A lawsuit was filed on behalf of the Bulb residents and a settlement was reached in April, with the city paying $3,000 to each eligible camper in exchange for a promise to stay off the Bulb and certain other city land for one year. Whitson and Lewis were the only two eligible plaintiffs who did not sign the settlement. Instead, the judge granted their request to dismiss their claims without prejudice.

Reportedly, many of the former campers have ended up living under underpasses along Interstate 80.

"They're just running people around," Whitson said. "It's the leaf blower effect. Blow your problems onto somebody else's sidewalk. I don't think they understand physics too well. Everybody's got to be somewhere."

On May 29, Lewis and Whitson were arrested in a pre-dawn raid by Albany police. According to Whitson, guns were drawn, including assault rifles, even though the charges centered on illegal camping.

The two have been able to stay with friends here and there, but they also returned to the Bulb one night and were cited again. Lewis returned another time and was arrested on drug charges.

"Somebody's actually letting us stay in their back house while we're still trying to find somewhere to live," Whitson said. "We're right across the street from the police station. We're not facing them but we're right around the corner."

Whitson laughed, talking about walking her dog, "Derby," past the station.

Since the raid, Whitson has been fighting back in ways big and small. She still attends and speaks at almost every City Council meeting. She also creates memes on the Share the Bulb Facebook page, targeting Mayor Joanne Wile and City Manager Penelope Leach for their roles in the eviction of the homeless population.

Whitson maintains a positive attitude, something she traced back to no longer having her son in her life.

"No matter how miserable some people try to make me, I will not be depressed," she said. "I swore off unhappiness after my son stopped living with me because I had to, because it's self-defense. I won't be unhappy."

She added that a friend commented on how Whitson is able to stay positive through "awful" circumstances. "Not awful," Whitson said she answered. "Awful would be in jail, (to) have no hope, no choices, nowhere to stay. Difficult, yes. Awful, no."

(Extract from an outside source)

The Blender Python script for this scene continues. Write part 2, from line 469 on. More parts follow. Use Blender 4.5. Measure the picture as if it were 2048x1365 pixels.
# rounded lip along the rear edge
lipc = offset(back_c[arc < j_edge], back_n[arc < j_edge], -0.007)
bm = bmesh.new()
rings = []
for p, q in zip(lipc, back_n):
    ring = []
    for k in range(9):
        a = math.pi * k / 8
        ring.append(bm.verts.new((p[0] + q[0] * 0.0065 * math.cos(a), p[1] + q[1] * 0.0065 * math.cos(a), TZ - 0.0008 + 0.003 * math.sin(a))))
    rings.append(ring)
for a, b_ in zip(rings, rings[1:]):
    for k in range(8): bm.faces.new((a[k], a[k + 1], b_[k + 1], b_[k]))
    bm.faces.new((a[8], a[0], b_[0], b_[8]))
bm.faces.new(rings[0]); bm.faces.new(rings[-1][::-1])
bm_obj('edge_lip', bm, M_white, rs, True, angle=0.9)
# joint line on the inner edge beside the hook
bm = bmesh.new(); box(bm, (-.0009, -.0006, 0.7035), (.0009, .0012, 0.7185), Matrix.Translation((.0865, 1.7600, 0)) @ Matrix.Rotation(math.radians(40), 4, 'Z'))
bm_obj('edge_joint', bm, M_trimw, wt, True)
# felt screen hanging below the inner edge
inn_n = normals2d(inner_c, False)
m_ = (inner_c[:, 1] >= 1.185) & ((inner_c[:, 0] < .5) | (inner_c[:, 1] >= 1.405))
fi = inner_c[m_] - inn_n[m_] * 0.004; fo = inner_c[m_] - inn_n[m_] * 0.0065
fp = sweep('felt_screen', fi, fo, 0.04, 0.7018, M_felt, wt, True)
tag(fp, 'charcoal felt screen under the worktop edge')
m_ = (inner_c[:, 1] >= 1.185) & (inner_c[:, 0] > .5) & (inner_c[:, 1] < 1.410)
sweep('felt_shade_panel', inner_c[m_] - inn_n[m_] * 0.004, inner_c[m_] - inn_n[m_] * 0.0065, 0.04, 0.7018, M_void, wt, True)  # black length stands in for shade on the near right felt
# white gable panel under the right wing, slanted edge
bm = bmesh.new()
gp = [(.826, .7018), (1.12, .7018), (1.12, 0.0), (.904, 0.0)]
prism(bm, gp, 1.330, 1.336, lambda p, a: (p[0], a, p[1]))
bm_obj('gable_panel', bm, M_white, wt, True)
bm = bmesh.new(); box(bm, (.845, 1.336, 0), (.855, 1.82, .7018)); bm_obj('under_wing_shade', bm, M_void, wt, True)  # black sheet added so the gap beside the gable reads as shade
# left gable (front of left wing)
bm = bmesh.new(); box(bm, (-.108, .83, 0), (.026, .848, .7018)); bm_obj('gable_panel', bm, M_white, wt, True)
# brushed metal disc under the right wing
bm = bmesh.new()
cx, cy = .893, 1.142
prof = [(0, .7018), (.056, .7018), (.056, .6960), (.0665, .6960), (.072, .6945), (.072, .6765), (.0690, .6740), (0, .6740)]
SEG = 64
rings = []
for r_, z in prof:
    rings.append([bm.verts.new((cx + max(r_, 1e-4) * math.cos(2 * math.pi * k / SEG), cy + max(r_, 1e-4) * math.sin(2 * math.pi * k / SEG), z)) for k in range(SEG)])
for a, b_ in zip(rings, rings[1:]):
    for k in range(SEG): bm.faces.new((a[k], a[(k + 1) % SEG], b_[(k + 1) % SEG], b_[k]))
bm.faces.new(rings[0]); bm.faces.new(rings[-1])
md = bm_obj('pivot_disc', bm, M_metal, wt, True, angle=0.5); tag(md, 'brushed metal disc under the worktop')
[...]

Whitson said she won't let herself get emotional about her potential ban from the Bulb. Chalk it up to putting up a wall as a matter of survival on the streets if you want. Whitson insisted it's about more than that.

"I try not to let my emotions get in the way of things," she said. "I'm like Spock like that. If I let my emotions get in the way of things too much, I would be less effective.

"I'm not going to let them win. Even if I can't come here, they're still not going to win. I will find a way that they still will not win, because they are wrong. I know they won't win."